▶ [WHAT YOU HAVE TO DO]:
Provide again, from the entries below, every line from the one containing "k, col, 'MULTIPLY')))" through the one containing "o = m.build('ground', gm);", exactly as written, and no other line.

——

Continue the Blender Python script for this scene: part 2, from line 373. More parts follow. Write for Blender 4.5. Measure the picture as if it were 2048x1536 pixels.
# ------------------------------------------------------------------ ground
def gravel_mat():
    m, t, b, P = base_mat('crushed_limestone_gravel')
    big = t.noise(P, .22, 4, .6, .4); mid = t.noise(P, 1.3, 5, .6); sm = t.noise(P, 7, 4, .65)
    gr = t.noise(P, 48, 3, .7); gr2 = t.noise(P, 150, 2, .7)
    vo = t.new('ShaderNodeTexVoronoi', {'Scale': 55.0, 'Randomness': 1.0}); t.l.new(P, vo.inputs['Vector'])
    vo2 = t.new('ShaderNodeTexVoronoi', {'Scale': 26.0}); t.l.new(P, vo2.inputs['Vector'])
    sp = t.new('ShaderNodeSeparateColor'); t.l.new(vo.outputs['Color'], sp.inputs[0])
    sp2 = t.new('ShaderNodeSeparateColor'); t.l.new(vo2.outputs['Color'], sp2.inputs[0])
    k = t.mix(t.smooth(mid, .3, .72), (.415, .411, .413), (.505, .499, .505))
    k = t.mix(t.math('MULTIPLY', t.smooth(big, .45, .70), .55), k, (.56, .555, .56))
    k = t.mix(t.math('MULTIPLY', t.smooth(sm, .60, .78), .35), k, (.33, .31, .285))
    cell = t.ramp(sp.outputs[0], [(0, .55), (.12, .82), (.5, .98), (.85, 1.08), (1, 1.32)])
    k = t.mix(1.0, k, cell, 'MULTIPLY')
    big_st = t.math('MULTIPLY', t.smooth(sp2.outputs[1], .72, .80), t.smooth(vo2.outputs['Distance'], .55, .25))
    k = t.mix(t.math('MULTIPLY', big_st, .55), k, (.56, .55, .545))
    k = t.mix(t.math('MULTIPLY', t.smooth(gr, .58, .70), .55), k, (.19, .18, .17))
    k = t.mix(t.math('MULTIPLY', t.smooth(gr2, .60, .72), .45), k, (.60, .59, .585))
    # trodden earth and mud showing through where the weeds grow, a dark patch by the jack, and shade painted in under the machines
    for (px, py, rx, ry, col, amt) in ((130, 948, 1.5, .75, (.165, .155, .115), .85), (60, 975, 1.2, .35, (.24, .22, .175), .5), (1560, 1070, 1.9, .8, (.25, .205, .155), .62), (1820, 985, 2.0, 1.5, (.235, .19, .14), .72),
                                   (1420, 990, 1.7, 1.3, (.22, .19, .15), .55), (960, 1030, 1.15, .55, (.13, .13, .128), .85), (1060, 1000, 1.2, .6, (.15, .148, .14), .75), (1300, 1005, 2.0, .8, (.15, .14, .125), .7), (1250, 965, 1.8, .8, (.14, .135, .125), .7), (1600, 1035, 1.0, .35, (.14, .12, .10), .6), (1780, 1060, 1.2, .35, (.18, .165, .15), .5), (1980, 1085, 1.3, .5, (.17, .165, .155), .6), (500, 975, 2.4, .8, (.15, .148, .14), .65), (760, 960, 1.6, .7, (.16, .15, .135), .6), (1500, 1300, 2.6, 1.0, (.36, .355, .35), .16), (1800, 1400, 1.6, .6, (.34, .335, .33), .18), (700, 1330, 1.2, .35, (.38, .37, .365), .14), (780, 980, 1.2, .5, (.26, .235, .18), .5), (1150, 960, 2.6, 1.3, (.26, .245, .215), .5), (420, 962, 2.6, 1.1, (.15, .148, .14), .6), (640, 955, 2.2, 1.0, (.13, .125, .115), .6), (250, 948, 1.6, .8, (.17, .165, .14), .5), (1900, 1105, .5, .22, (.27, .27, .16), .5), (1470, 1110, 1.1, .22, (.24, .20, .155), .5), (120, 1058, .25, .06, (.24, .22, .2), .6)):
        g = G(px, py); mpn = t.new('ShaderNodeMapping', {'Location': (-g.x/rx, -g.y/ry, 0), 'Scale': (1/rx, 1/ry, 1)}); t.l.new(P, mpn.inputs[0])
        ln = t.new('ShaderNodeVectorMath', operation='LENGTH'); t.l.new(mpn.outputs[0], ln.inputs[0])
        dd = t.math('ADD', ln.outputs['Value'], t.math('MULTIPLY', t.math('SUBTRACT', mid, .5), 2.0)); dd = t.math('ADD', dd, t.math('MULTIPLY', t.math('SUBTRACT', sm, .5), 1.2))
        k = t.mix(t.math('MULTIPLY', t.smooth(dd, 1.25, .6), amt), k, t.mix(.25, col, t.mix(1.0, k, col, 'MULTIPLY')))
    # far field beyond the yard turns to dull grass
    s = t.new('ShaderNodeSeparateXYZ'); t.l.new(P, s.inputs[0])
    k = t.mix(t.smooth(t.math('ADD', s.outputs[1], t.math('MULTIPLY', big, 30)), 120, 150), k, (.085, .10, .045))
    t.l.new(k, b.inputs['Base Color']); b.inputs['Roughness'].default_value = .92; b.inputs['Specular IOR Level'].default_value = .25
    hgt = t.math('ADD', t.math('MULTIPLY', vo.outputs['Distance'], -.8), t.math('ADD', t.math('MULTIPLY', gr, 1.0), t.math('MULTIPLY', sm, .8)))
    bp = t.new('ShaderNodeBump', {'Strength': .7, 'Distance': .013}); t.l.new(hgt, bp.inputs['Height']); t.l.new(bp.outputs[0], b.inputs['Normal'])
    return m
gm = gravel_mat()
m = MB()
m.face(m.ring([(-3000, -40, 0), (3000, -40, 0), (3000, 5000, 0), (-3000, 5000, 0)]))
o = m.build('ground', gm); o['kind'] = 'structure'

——

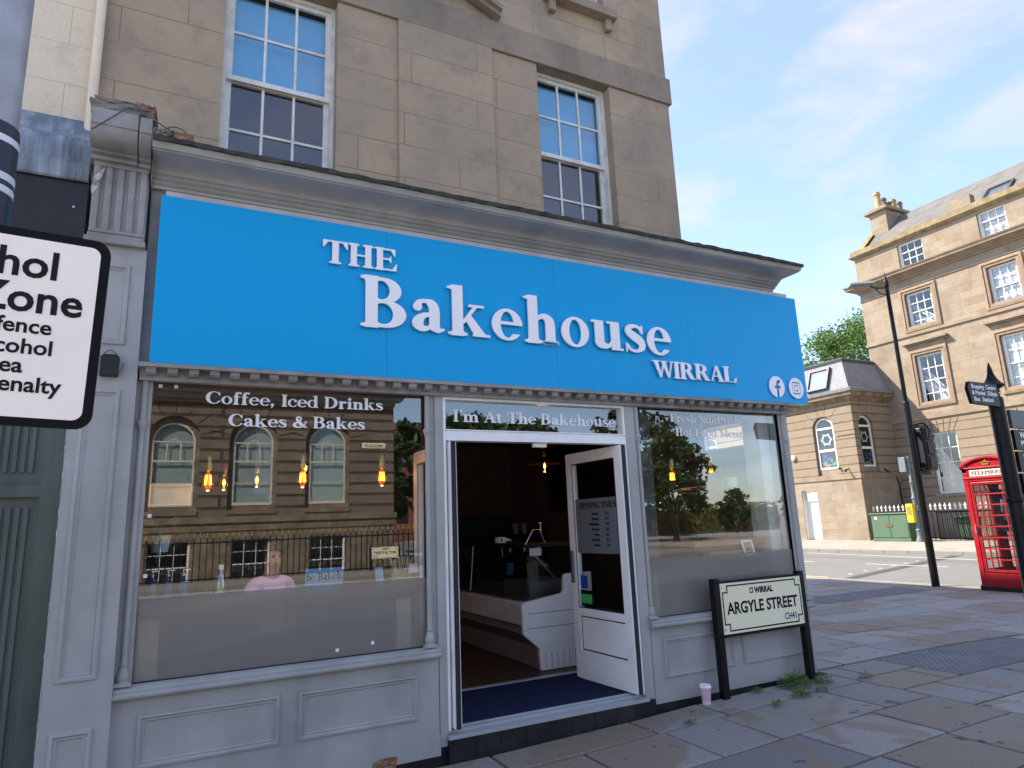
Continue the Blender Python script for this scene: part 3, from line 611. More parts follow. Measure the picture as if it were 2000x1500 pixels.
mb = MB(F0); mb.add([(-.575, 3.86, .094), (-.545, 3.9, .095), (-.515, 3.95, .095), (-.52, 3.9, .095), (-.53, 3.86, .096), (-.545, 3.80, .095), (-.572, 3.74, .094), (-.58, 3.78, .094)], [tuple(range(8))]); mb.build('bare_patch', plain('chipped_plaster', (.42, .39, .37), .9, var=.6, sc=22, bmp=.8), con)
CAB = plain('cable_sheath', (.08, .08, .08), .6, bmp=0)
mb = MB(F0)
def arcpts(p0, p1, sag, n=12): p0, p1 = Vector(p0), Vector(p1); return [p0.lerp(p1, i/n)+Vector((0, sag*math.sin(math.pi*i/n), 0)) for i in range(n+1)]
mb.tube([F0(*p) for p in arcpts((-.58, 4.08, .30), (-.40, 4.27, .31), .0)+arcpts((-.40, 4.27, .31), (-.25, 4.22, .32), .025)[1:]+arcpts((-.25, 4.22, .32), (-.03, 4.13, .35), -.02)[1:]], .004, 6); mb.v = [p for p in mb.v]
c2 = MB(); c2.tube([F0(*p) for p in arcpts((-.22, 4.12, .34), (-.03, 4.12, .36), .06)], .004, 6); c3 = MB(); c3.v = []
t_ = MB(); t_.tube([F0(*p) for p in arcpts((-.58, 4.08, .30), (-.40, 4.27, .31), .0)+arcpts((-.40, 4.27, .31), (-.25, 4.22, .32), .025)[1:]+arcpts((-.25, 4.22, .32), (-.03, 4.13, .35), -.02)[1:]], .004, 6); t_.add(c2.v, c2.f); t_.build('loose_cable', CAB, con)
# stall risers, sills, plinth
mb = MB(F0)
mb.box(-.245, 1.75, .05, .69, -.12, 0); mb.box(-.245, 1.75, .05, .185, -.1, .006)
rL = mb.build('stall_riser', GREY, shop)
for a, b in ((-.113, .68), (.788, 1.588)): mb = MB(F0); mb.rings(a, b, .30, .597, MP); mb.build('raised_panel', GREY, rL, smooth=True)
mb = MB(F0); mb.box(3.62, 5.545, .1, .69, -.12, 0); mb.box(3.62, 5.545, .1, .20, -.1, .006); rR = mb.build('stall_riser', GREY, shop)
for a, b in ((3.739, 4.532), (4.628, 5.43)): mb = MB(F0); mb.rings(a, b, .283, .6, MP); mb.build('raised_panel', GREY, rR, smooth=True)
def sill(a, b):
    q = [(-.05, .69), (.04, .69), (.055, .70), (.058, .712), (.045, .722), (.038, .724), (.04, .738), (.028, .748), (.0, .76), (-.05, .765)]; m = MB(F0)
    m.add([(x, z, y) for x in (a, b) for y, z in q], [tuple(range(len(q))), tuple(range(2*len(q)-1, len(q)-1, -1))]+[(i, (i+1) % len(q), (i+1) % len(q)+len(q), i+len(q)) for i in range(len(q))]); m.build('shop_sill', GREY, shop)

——

▶ [EXPECTED ANSWER]:
        k = t.mix(t.math('MULTIPLY', t.smooth(dd, 1.25, .6), amt), k, t.mix(.25, col, t.mix(1.0, k, col, 'MULTIPLY')))
    # far field beyond the yard turns to dull grass
    s = t.new('ShaderNodeSeparateXYZ'); t.l.new(P, s.inputs[0])
    k = t.mix(t.smooth(t.math('ADD', s.outputs[1], t.math('MULTIPLY', big, 30)), 120, 150), k, (.085, .10, .045))
    t.l.new(k, b.inputs['Base Color']); b.inputs['Roughness'].default_value = .92; b.inputs['Specular IOR Level'].default_value = .25
    hgt = t.math('ADD', t.math('MULTIPLY', vo.outputs['Distance'], -.8), t.math('ADD', t.math('MULTIPLY', gr, 1.0), t.math('MULTIPLY', sm, .8)))
    bp = t.new('ShaderNodeBump', {'Strength': .7, 'Distance': .013}); t.l.new(hgt, bp.inputs['Height']); t.l.new(bp.outputs[0], b.inputs['Normal'])
    return m
gm = gravel_mat()
m = MB()
m.face(m.ring([(-3000, -40, 0), (3000, -40, 0), (3000, 5000, 0), (-3000, 5000, 0)]))
o = m.build('ground', gm); o['kind'] = 'structure'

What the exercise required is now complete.